For those wanting to take advantage of the outdoors, the best time is to visit in the summer. For those wanting to experience everything Canada has to offer, visit in the winter. Temperatures range from plus 40 C in summer to minus 40 C in the winter, so dress accordingly!
Canadian pride
The typical Canadian might be an elusive concept, but you’ll find there’s a distinctive feel to the country. Some towns might seem a touch too well-regulated and unspontaneous, but against this there’s the overwhelming sense of Canadian pride in their history and pleasure in the beauty of their land. Canada embraces its own clichés with an energy that’s irresistible, promoting everything from the Calgary Stampede to maple-syrup festivals and lumberjacking contests with an extraordinary zeal and openness. As John Buchan, writer and Governor-General of Canada, said, “You have to know a man awfully well in Canada to know his surname.”
Languages in Canada
Canada has two official languages – English and French – but there are numerous native tongues as well. Tensions between the two main groups play a prominent part in the politics of Canada, but the native languages are more or less ignored except in the country’s most remote areas, particularly in the Northwest Territories and Nunavut, where Inuktitut, the language of the Inuit, is spoken widely.
Where to go in Canada
Southern canada
Canada’s most southerly region, south Ontario , contains not only the manufacturing heart of the country and its largest city, Toronto , but also Niagara Falls , Canada’s premier tourist sight. North of Toronto there’s the far less packaged scenic attraction of Georgian Bay , a beautiful waterscape of pine-studded islets set against crystal-blue waters.
Quevec
Québec , set apart from the rest of the continent by the profundity of its French tradition, focuses on its biggest city, Montréal , which is for many people the most vibrant place in the country, a fascinating mix of old-world style and commercial dynamism. The pace of life is more relaxed in the historic provincial capital, Québec City , and more easy-going still in the villages dotted along the St Lawrence lowlands, where glittering spires attest to the enduring influence of the Catholic Church.

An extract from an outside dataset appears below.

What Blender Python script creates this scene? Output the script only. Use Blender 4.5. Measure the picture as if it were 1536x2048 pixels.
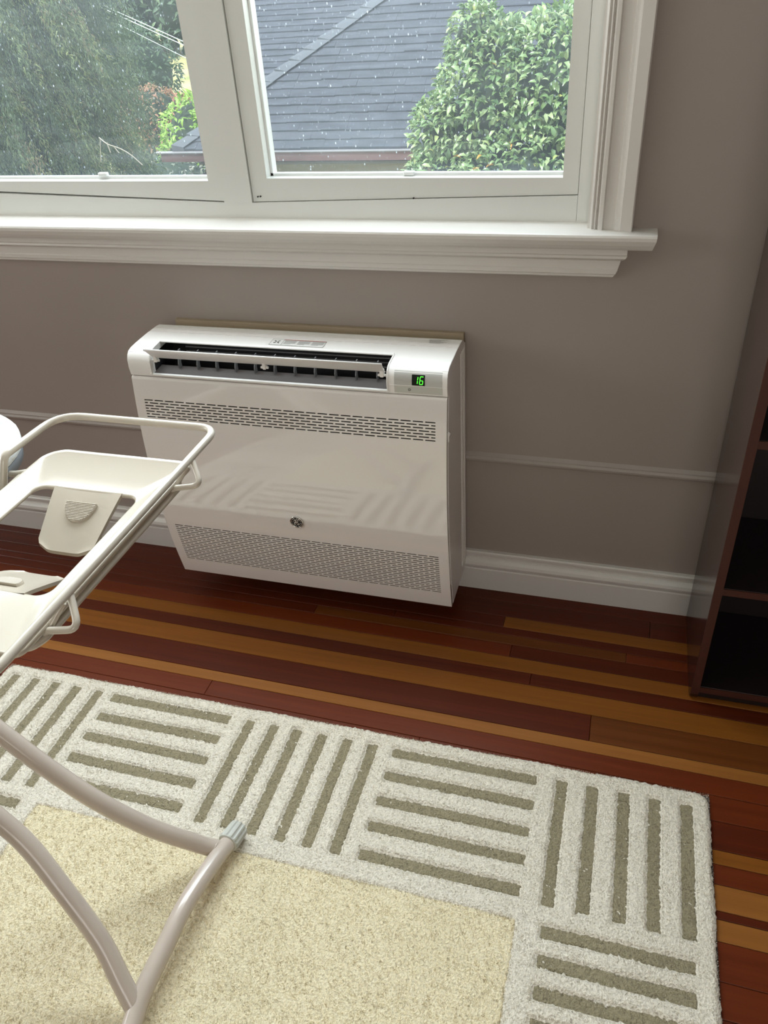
import bpy, math, random
import numpy as np
from mathutils import Vector, Matrix
for _o in list(bpy.data.objects):
    bpy.data.objects.remove(_o, do_unlink=True)
SC = bpy.context.scene
COL = SC.collection
random.seed(7)
RNG = np.random.default_rng(7)

# ------------------------------------------------------------------ camera
cam = bpy.data.cameras.new('camera')
cam_ob = bpy.data.objects.new('camera', cam)
COL.objects.link(cam_ob)
SC.camera = cam_ob
_r = Vector((0.95957, 0.27447, -0.06239))
_u = Vector((-0.10772, 0.56286, 0.81950))
_f = Vector((-0.26005, 0.77965, -0.56967))
M4 = Matrix(((_r.x, _u.x, -_f.x, 1.003), (_r.y, _u.y, -_f.y, -1.5388), (_r.z, _u.z, -_f.z, 1.3167), (0, 0, 0, 1)))
cam_ob.matrix_world = M4
cam.sensor_fit = 'VERTICAL'
cam.sensor_height = 36.0
cam.lens = 1577.35 * 36.0 / 2048.0
cam.clip_start = 0.02
cam.clip_end = 400

# ------------------------------------------------------------------ world, sun, exposure
world = bpy.data.worlds.new('sky')
SC.world = world
world.use_nodes = True
_nt = world.node_tree
_nt.nodes.clear()
_wo = _nt.nodes.new('ShaderNodeOutputWorld')
_bg = _nt.nodes.new('ShaderNodeBackground')
_tc = _nt.nodes.new('ShaderNodeTexCoord')
_sx = _nt.nodes.new('ShaderNodeSeparateXYZ')
_cr = _nt.nodes.new('ShaderNodeValToRGB')
_nt.links.new(_tc.outputs['Generated'], _sx.inputs[0])
_nt.links.new(_sx.outputs['Z'], _cr.inputs[0])
_cr.color_ramp.elements[0].position = 0.0
_cr.color_ramp.elements[0].color = (1.0, 0.97, 0.93, 1)
_cr.color_ramp.elements[1].position = 0.7
_cr.color_ramp.elements[1].color = (0.72, 0.85, 1.0, 1)
_nt.links.new(_cr.outputs[0], _bg.inputs['Color'])
_bg.inputs['Strength'].default_value = 3.0
_nt.links.new(_bg.outputs[0], _wo.inputs[0])

sun = bpy.data.lights.new('sun', 'SUN')
sun.energy = 6.0
sun.angle = math.radians(6)
sun.color = (1.0, 0.95, 0.86)
sun_ob = bpy.data.objects.new('sun', sun)
COL.objects.link(sun_ob)
sun_ob.rotation_euler = Vector((-0.35, -0.30, 0.90)).to_track_quat('Z', 'Y').to_euler()

def portal(name, loc, rot, sx, sy):
    l = bpy.data.lights.new(name, 'AREA')
    l.shape = 'RECTANGLE'
    l.size = sx
    l.size_y = sy
    l.cycles.is_portal = True
    o = bpy.data.objects.new(name, l)
    COL.objects.link(o)
    o.location = loc
    o.rotation_euler = rot
def fill_light(name, loc, aim, sx, sy, power, color):
    l = bpy.data.lights.new(name, 'AREA')
    l.shape = 'RECTANGLE'
    l.size = sx
    l.size_y = sy
    l.energy = power
    l.color = color
    o = bpy.data.objects.new(name, l)
    COL.objects.link(o)
    o.location = loc
    o.rotation_euler = (-Vector(aim)).to_track_quat('Z', 'Y').to_euler()
# fill lamps added at the front, left and back openings, standing in for extra daylight
fill_light('front_window_fill', (-0.12, 0.14, 1.93), (0, -1, -0.35), 2.05, 0.72, 80, (0.94, 0.97, 1.0))
fill_light('left_window_fill', (-2.68, -1.45, 1.5), (1, 0, -0.15), 1.7, 1.1, 20, (1.0, 0.97, 0.92))
fill_light('back_window_fill', (1.5, -4.08, 1.5), (-0.1, 1, -0.1), 1.2, 1.1, 14, (1.0, 0.91, 0.80))
portal('window_portal', (-0.12, 0.13, 1.61), (-math.pi / 2, 0, 0), 2.1, 1.43)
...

Across the mouth of the St Lawrence, the pastoral Gaspé peninsula – the easternmost part of Québec – borders New Brunswick , a mild-mannered introduction to the three Maritime Provinces , whose people have long been dependent on timber and the sea for their livelihood. Here, the tapering Bay of Fundy boasts amazing tides – rising and falling by nine meters, sometimes more – whilst the tiny fishing villages characteristic of the region are at their most beguiling near Halifax , the bustling capital of Nova Scotia .
The prairie provinces of Manitoba and Saskatchewan
Back on the mainland, separating Ontario from Alberta and the Rockies, the so-called prairie provinces of Manitoba and Saskatchewan have a reputation for dullness that’s somewhat unfair: even in the flat southern parts there’s the diversion of Winnipeg , whose traces of its early days make it a good place to break a trans-Canadian journey.

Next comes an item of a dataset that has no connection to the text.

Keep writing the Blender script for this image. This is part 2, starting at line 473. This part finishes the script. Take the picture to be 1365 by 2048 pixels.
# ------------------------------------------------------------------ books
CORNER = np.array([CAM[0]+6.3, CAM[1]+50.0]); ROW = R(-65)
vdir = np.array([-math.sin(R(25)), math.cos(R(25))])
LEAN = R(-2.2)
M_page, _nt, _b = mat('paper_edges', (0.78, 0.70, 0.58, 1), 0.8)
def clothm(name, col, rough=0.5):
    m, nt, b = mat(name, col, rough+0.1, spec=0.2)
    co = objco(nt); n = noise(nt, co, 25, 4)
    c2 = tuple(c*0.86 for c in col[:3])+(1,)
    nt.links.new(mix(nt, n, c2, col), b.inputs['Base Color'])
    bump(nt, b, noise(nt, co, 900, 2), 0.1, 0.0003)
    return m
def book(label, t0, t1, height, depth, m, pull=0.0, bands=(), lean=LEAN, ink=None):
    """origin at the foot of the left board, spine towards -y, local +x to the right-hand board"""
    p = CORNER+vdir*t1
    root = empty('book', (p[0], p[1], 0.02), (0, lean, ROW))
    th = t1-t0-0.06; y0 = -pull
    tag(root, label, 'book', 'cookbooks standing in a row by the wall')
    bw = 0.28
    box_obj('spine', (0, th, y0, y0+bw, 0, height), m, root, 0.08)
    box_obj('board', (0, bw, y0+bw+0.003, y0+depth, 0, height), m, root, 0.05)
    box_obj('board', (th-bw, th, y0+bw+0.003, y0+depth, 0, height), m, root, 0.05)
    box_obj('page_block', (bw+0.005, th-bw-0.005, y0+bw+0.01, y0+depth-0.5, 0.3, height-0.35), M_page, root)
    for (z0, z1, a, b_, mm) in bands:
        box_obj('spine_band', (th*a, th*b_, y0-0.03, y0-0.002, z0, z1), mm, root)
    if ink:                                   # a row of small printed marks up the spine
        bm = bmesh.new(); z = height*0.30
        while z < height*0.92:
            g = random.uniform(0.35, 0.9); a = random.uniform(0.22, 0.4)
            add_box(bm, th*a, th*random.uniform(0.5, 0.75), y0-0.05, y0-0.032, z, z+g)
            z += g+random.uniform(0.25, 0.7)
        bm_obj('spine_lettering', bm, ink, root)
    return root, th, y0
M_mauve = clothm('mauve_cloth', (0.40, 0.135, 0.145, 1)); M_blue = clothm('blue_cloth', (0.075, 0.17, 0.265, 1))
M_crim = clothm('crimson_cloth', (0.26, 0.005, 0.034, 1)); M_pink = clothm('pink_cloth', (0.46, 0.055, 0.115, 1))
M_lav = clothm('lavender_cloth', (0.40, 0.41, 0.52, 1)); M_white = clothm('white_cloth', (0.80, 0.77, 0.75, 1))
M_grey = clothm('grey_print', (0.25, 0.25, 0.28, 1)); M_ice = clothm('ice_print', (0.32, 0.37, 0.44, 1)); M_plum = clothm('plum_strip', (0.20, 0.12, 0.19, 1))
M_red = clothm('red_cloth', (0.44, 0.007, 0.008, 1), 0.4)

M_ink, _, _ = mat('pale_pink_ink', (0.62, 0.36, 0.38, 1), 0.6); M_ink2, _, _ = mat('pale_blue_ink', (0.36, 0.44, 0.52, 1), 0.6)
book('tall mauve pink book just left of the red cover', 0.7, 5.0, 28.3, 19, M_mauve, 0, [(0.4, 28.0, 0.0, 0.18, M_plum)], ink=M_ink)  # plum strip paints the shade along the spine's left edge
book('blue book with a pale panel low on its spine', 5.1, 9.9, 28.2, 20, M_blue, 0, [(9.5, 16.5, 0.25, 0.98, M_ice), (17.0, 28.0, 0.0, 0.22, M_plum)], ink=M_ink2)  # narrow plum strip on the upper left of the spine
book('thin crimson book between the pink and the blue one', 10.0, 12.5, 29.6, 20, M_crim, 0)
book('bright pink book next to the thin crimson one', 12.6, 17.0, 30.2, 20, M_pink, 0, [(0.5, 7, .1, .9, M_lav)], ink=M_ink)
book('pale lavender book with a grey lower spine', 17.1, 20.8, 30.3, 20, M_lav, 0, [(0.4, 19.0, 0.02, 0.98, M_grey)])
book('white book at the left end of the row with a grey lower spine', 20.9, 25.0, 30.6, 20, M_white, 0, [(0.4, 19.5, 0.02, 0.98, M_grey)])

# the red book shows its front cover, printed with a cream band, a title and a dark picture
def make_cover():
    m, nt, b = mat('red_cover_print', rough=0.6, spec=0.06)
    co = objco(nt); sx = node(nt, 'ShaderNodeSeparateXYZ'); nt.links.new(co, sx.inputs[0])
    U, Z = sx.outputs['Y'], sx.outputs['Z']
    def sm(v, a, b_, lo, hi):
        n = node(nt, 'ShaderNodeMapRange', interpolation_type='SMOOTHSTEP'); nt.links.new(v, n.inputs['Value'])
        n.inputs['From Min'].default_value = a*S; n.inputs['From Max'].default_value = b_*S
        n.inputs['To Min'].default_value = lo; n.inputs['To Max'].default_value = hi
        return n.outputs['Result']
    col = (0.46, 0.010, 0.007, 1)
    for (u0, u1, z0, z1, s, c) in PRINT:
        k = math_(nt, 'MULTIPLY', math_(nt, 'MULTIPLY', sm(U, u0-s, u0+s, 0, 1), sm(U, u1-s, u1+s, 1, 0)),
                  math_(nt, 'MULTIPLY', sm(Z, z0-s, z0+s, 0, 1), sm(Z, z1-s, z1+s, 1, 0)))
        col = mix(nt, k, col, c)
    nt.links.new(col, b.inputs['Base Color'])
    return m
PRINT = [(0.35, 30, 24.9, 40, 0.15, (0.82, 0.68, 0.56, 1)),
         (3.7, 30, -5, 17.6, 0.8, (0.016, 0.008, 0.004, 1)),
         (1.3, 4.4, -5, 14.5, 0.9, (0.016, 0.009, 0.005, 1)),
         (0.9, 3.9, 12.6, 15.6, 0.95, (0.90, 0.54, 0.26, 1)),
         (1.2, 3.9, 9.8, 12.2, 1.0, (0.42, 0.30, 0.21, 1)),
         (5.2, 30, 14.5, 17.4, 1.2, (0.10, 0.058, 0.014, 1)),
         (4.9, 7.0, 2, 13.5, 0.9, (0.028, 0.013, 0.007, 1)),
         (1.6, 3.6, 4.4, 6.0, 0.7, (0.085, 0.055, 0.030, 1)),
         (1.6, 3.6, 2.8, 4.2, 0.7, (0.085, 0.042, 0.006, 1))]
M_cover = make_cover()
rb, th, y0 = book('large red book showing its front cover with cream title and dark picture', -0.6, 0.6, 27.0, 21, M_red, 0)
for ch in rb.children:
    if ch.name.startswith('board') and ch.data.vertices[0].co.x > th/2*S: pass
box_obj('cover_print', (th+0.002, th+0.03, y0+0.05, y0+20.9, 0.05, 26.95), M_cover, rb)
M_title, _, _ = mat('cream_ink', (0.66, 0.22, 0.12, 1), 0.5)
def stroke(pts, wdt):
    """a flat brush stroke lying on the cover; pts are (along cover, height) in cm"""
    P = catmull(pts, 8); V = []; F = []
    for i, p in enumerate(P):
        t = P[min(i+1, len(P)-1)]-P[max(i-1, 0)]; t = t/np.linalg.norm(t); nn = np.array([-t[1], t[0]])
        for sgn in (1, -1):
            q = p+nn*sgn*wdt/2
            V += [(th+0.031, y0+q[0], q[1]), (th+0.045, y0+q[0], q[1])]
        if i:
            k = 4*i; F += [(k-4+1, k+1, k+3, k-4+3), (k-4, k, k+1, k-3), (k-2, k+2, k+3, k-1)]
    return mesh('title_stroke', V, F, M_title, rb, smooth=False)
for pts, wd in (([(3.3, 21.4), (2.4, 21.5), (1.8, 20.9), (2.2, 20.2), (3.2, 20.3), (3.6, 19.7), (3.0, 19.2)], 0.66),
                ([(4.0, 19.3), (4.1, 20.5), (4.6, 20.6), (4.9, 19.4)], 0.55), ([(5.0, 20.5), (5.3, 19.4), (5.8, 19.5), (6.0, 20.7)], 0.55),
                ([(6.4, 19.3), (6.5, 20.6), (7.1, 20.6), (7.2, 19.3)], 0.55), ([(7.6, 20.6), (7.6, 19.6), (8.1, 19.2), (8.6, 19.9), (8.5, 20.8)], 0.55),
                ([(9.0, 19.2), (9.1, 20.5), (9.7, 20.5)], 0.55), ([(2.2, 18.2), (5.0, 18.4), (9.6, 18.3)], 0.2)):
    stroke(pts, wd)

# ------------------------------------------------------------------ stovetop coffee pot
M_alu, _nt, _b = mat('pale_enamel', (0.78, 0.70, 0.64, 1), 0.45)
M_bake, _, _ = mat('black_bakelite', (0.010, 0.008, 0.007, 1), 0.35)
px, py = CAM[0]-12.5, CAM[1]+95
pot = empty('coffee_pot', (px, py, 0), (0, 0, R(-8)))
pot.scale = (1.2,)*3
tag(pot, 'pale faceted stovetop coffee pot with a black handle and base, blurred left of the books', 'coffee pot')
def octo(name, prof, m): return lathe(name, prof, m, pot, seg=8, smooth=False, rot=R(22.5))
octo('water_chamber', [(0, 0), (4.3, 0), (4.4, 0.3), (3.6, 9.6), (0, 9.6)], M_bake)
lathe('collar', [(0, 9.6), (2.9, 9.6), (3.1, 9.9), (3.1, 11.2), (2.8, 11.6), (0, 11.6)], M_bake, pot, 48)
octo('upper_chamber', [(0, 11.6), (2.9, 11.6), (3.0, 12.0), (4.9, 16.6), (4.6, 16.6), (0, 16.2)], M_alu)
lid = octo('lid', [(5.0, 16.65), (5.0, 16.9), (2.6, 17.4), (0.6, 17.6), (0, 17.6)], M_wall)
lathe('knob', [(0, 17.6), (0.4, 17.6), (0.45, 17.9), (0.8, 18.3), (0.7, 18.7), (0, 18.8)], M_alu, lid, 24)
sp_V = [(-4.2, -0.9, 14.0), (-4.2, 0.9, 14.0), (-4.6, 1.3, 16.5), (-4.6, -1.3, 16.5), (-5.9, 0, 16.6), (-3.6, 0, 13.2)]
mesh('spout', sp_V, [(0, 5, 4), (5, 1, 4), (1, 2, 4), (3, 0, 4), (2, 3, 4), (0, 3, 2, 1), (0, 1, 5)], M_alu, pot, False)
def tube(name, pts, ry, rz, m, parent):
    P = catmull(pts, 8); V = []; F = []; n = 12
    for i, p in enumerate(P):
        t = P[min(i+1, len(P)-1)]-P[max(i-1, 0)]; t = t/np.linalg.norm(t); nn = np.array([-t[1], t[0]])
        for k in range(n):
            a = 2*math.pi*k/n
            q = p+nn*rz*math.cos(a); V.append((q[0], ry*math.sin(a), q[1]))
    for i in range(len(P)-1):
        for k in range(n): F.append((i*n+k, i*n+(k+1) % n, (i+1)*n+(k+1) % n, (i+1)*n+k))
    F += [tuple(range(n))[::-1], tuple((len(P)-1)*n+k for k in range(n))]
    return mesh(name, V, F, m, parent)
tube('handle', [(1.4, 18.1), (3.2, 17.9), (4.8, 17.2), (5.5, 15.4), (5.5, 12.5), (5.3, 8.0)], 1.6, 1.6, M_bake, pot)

Alberta’s wheat fields in Canada
Moving west, Alberta’s wheatfields ripple into ranching country on the approach to the Canadian Rockies , whose international reputation is more than borne out by the reality. The provincial capital, Edmonton , is overshadowed by Calgary , a brash place grown fat on the region’s oil and gas fields, and the most useful springboard for a venture into the mountains.
Eating in Canada
Breakfast is taken very seriously all over Canada, and with prices averaging between $5 and $12 it’s often the best-value and most filling meal of the day. Whether you go to a café, coffee shop or hotel snack bar, the breakfast menu, on offer until around 11am, is a fairly standard fry-up – eggs in various guises, ham or bacon, streaky and fried to a crisp, or skinless and bland sausages (except for Nova Scotia’s famous Lunenburg sausage, a hot spicy version pioneered by settlers from Europe).
The coffee of Canada
Whatever you eat, you can wash it down with as much coffee as you can stomach: for the price of the first cup, the waiters/waitresses will – in most places – keep providing free refills until you beg them to stop. The coffee is either regular or decaf and is nearly always freshly ground and very tasty, though lots of the cheaper places dilute it until it tastes like dishwater.
Quick Snacks in Canada
For quick snacks , many delis do ready-cooked food, including a staggering range of sandwiches and filled bagels. Alternatively, shopping malls sometimes have ethnic fast-food stalls , a healthier option (just about) than the inevitable burger chains, whose homogenized products have colonized every main street in the land. Regional snacks include fish and chips , especially in Newfoundland; Québec’s traditional thick, yellow pea soup, smoked meat sandwiches and poutine , fries covered in melted mozzarella cheese or cheese curds and gravy; and the Maritimes’ ubiquitous clam chowder , a creamy shellfish and potato soup.